When contemplating divorce, many questions arise regarding the division of property. The state of Illinois is an equitable distribution state so marital assets are divided fairly and equitably, rather than a straight 50/50 division. Marital property is generally considered all property acquired by either spouse after the marriage ranging anywhere from homes, vehicles, and furnishing to bank accounts, pension or retirement plans,and stock.

Some property may not fall under the category of marital property and is, therefore, not subject to property division. Non-marital property includes property acquired prior to the marriage or may include property acquired by gift, legacy or descent to one spouse regardless of marital status. It may also be property acquired in exchange for property or gifts acquired prior to the marriage. If a prenuptial or premarital agreement exists, property may be excluded as marital property by the terms of the agreement and, of course, property acquired after a judgement of legal separation would not be included in the marital pot.
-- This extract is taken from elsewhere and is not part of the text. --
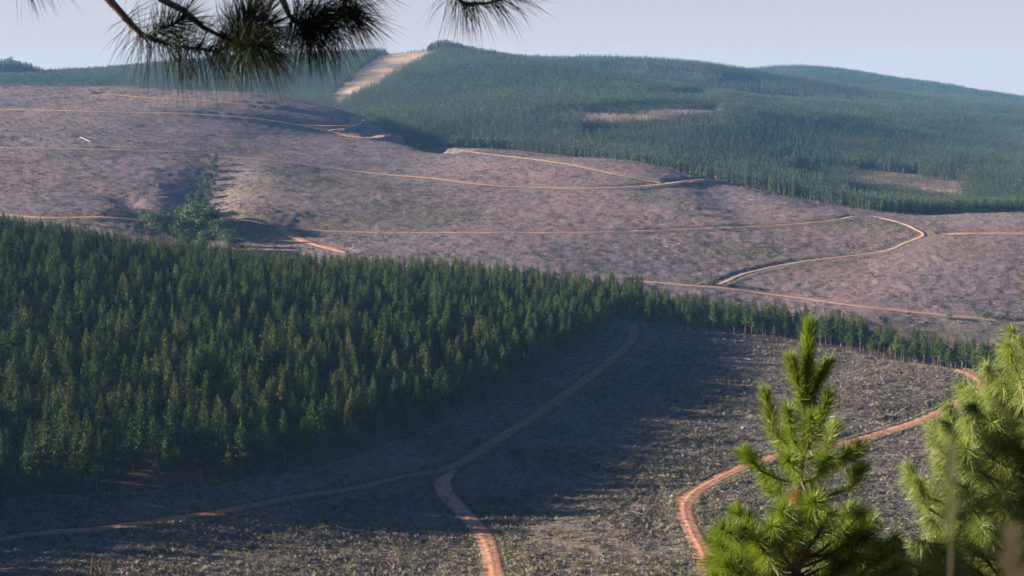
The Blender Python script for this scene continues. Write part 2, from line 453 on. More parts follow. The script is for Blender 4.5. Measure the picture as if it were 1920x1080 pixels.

If the value of the non-marital property increases during the marriage there is generally no consequence in terms of being included as marital assets. However, if income is derived from the non-marital property attributable to a spouse’s effort, it may be included in the division. Furthermore, if non-marital property of any kind is commingled with marital property it may be transmuted to marital property. Because the conditions for transmuting property are complex, it is advisable to seek expert legal counsel to avoid unintended results.